In the lead up to World War I, a debate raged in the SPD over whether to support Germany’s participation in the war. The pro camp argued that it would help liberate the Russian proletariat from the backwards nation of Czarist Russia, while the con camp, to which Luxemburg belonged, argued that all wars amount to the world’s poor fighting on behalf of the world’s rich. At the 1907 Second International Congress in Stuttgart, Luxemburg’s resolution to unite all European workers’ parties against the war won out. But in 1914, the SPD betrayed this commitment to endorse Germany’s entrance into the war. In response, Luxemburg, nearly driven to suicide by the decision, founded the anti-war Spartacus League, named after the slave-gladiator Spartacus who led a slave revolt against the Roman Republic in 73 BCE. The League distributed anti-war pamphlets that resulted in Luxemburg’s imprisonment for a fifth time.

Luxemburg continued her activism behind bars, composing essays that were smuggled out of her cell and published. The most famous of these, The Russian Revolution, criticizes the anti-democratic practices of the early Soviet Union. In the essay, Luxemburg upholds the right to free elections, an uncensored press, and the right to assemble. She maintains that the success of a post-revolutionary society rests on broad public participation and that “freedom is always and exclusively freedom for the one who thinks differently.” Without these democratic safeguards, the socialist ideal of “dictatorship of the proletariat” is said to become a “dictatorship of a handful of politicians” that inevitably leads to corruption, repression, and violence.

In November of 1918, after the German command ordered that soldiers keep fighting in the face of certain defeat, German sailors launched their own revolution with the slogan “peace and bread.” The revolution abolished Germany’s monarchy, with Kaiser Wilhelm abdicating the throne on November 9th of that year. Yet the SPD, in a capitulation to the ruling class, declined to support Soviet-style workers councils and instead established a national parliament that preserved the wealth and power of the German capitalists. Feeling once again betrayed, Luxemburg and the Spartacus League launched an uprising that seized newspaper buildings and published literature advocating for a continuation of the revolution until direct proletarian control of the government and economy was secured.

The uprising proved to be a failure. Heavily armed groups of right-wing WWI veterans known as freikorps — citizens’ militias whose membership included many future Nazi leaders — crushed the rebellion and arrested Luxemburg and her co-leader Karl Liebknecht. Luxemburg was tortured and beaten before being executed via a shotgun bullet to the head. Her body was dumped into Berlin’s Landwehr Canal. Today, she is recognized as a martyr for democratic socialism as well as a champion of Marxist humanism.

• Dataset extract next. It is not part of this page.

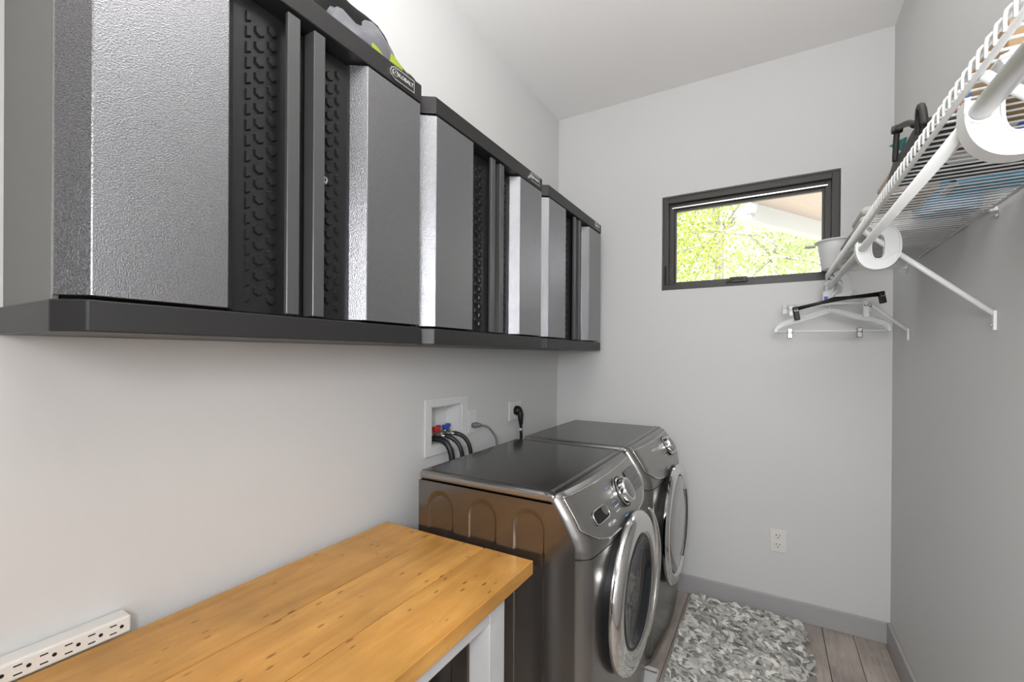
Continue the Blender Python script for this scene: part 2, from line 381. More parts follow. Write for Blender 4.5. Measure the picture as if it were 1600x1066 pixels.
def cabinet(y0, label, badge_side=True):
    root = empty('wall_cabinet', (0.002, y0, CZ), label, 'cabinet', 'steel cabinets on the left wall')
    bm = bmesh.new(); prism(bm, PROF, 2, 0, 0.050, 0.0025); mobj('bottom_rail', bm, m_rail, root)
    bm = bmesh.new(); prism(bm, PROF, 2, CH-0.053, CH, 0.0025); tr = mobj('top_rail', bm, m_rail, root)
    bd = mobj('body', B((0, 0.010, 0.050), (0.272, CW-0.010, CH-0.053)), m_cabside, root)
    mobj('side_flange', B((0.262, 0.004, 0.050), (0.286, 0.013, CH-0.053), 0.001), m_cabside, root)
    mobj('side_flange', B((0.262, CW-0.013, 0.050), (0.286, CW-0.004, CH-0.053), 0.001), m_cabside, root)
    mobj('door_gap_shade', B((0.270, 0.016, 0.050), (0.280, CW-0.016, CH-0.053)), m_dark, root)  # black sheet standing in for the shade between doors and rails
    # left door and right door mirror each other about the middle
    for side in (0, 1):
        f = (lambda y: y) if side == 0 else (lambda y: CW-y)
        d = bpy.data.objects.new('door', None); d.empty_display_size = 0.05; link(d, root)
        pr = [(0.288, 0.004), (0.296, 0.004), (0.3375, 0.036), (0.3375, 0.235), (0.300, 0.262), (0.288, 0.262)]
        pr = [(a, f(b_)) for a, b_ in pr]
        bm = bmesh.new(); prism(bm, pr, 2, Z0+0.004, Z1-0.002, 0.0012, 1)
        tag(mobj('hammered_panel', bm, m_hammer, d), 'silver hammered door panel')
        ya, yb = sorted((f(0.262), f(0.402)))
        cols = [f(0.290), f(0.318), f(0.346)]
        tag(mobj('embossed_panel', hexpanel(ya, yb, cols), m_hex, d), 'black panel embossed with hexagons')
        ha, hb = sorted((f(0.358), f(0.388)))
        mobj('handle', B((0.322 if side == 0 else 0.296, ha, Z0+0.003), (0.333, hb, Z1-0.004), 0.0015, 1), m_handle, d)
        if side == 1:
            mobj('lock', L([(0, 0.011), (0.007, 0.011), (0.010, 0.008), (0.0105, 0), ], (0.292, 0.476, 0.393), (1, 0, 0), 20), m_chrome, d, True)
            mobj('keyhole', B((0.3025, 0.4745, 0.389), (0.3036, 0.4775, 0.397)), m_black, d)
    # badge on the top rail
    by, bz, x = 0.696, CH-0.027, CD
    def plate(w, h, x0, x1):
        pts = [(-w/2+h*.5, -h/2), (w/2, -h/2), (w/2, h/2), (-w/2+h*.5, h/2), (-w/2+h*.12, h*.3), (-w/2, 0), (-w/2+h*.12, -h*.3)]
        bm = bmesh.new(); prism(bm, [(by+a, bz+b_) for a, b_ in pts], 0, x0, x1); return bm
    bd = tag(mobj('badge_rim', plate(0.096, 0.036, x-0.001, x+0.004), m_steel, root), 'bright rim of the maker badge')
    mobj('badge_plate', plate(0.089, 0.029, x+0.002, x+0.0047), m_badge, bd)
    mobj('badge_emblem', T([(x+0.0047, by-0.029+0.0095*math.cos(a), bz+0.0095*math.sin(a)) for a in [2*PI*k/20 for k in range(20)]], 0.0014, 6, True), m_steel, bd)
    mobj('badge_emblem', text_bm('K', 0.014, 0.0006, frame_mtx((x+0.005, by-0.029, bz), (0,1,0), (0,0,1))), m_steel, bd)
    mobj('badge_lettering', text_bm('KOBALT', 0.0155, 0.0006, frame_mtx((x+0.005, by+0.0125, bz), (0,1,0), (0,0,1))), m_print, bd)
    return root
cabinet(0.229, 'nearest silver and charcoal steel wall cabinet, with clothing piled on top')
cabinet(1.043, 'silver and charcoal steel wall cabinet in the middle of the three')
cabinet(1.862, 'farthest silver and charcoal steel wall cabinet, beside the back wall corner')

# bundle of clothing on top of the nearest cabinet
jk = empty('folded_jacket', (0.2, 0.85, CZ+CH), 'black, grey and lime green jacket bundled on top of the nearest cabinet', 'jacket')
def cloth_blob(cx, cy, z0, rx, ry, rz, seed, amp=0.18, rot=0):
    rnd = random.Random(seed); bm = bmesh.new(); bmesh.ops.create_icosphere(bm, subdivisions=4, radius=1)
    ph = [rnd.uniform(0, 6.28) for _ in range(6)]
    for v in bm.verts:
        n = v.co.normalized(); d = 1+amp*(math.sin(4*n.x+ph[0])*math.sin(5*n.y+ph[1])+0.5*math.sin(9*n.y+ph[2]+3*n.z)+0.3*math.sin(13*n.x+ph[3]))
        p = Vector((n.x*rx*d, n.y*ry*d, max(n.z, -0.05)*rz*d+0.0))
        c, s = math.cos(rot), math.sin(rot)
        v.co = Vector((cx+p.x*c-p.y*s, cy+p.x*s+p.y*c, z0+max(p.z, 0)))
    return bm
mobj('black_shell', cloth_blob(-0.01, 0.01, 0, 0.11, 0.165, 0.185, 3, 0.05), mat('black_fabric', (0.008, 0.0078, 0.0078), 0.9, spec=0.2), jk, 'all')
mobj('grey_lining', cloth_blob(0.055, 0.015, 0, 0.068, 0.155, 0.112, 11, 0.13, 0.1), mat('grey_satin', (0.13, 0.13, 0.145), 0.35), jk, 'all')
mobj('lime_trim', cloth_blob(0.080, 0.050, 0, 0.05, 0.120, 0.056, 5, 0.12), mat('lime_fabric', (0.26, 0.33, 0.015), 0.6), jk, 'all')
mobj('dark_cuff', cloth_blob(0.075, 0.105, 0, 0.052, 0.085, 0.042, 9, 0.10), mat('black_cuff', (0.018, 0.018, 0.018), 0.7), jk, 'all')

# ------------------------------------------------------------------ workbench
TZ, TX0, TX1, TY1, TY0 = 0.768, 0.043, 0.645, 1.165, -0.55
wb = empty('workbench', (0.3, 0.3, 0), 'long pine-topped workbench with grey painted legs against the left wall', 'table')
wb.location = (0, 0, 0)
for a, b_ in ((TX0, 0.277), (0.277, 0.4715), (0.4715, TX1)):
    bm = B((a+0.0016, TY0, TZ-0.040), (b_-0.0016, TY1+random.uniform(-.0015, .0015), TZ+random.uniform(-0.0006, 0)), 0.0016, 2)
    mobj('board', bm, m_pine, wb)
LY = (1.041, -0.43)
for lx0, lx1 in ((0.085, 0.150), (0.556, 0.621)):
    mobj('leg', B((lx0, 0.967, 0), (lx1, 1.041, TZ-0.040), 0.002), m_legpaint, wb)
    mobj('leg', B((lx0, -0.45, 0), (lx1, -0.376, TZ-0.040), 0.002), m_legpaint, wb)
mobj('apron', B((0.583, -0.376, TZ-0.090), (0.620, 0.967, TZ-0.040), 0.001), m_legpaint, wb)
mobj('apron', B((0.086, -0.376, TZ-0.090), (0.123, 0.967, TZ-0.040), 0.001), m_legpaint, wb)
mobj('apron', B((0.150, 0.990, TZ-0.110), (0.556, 1.028, TZ-0.040), 0.001), m_legpaint, wb)

# power strip standing at the back of the bench
ps = empty('power_strip', (0, 0, 0), 'white six-way power strip fixed to the wall behind the workbench', 'power strip')
mobj('housing', B((0.003, 0.02, 0.769), (0.046, 0.420, 0.806), 0.005, 3), m_outlet, ps)
for i in range(9):
    yc = 0.402-0.0345*i
    bm = bmesh.new()
    for zz in (0.7955, 0.7795): box(bm, (0.0455, yc-0.019, zz-0.0013), (0.0464, yc-0.0075, zz+0.0013))
    mobj('slot', bm, m_dark, ps)
    mobj('earth_hole', L([(0, 0.0005), (0.0036, 0.0005), (0.0036, -0.0005)], (0.0461, yc+0.001, 0.7875), (1, 0, 0), 12), m_dark, ps)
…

Luxemburg was a true believer in the cause of worker liberation, which she viewed as a moral imperative given the perceived alternative of “regression into barbarism.” Hours before her death, she wrote,

“That is why future victories will spring from this ‘defeat.’ ‘Order prevails in Berlin!’ You foolish lackeys! Your ‘order’ is built on sand. Tomorrow the revolution will ‘rise up again, clashing its weapons,’ and to your horror it will proclaim with trumpets blazing: I was, I am, I shall be!”

Every January, thousands of people honor Luxemburg’s memory by making a pilgrimage to her gravesite in Berlin.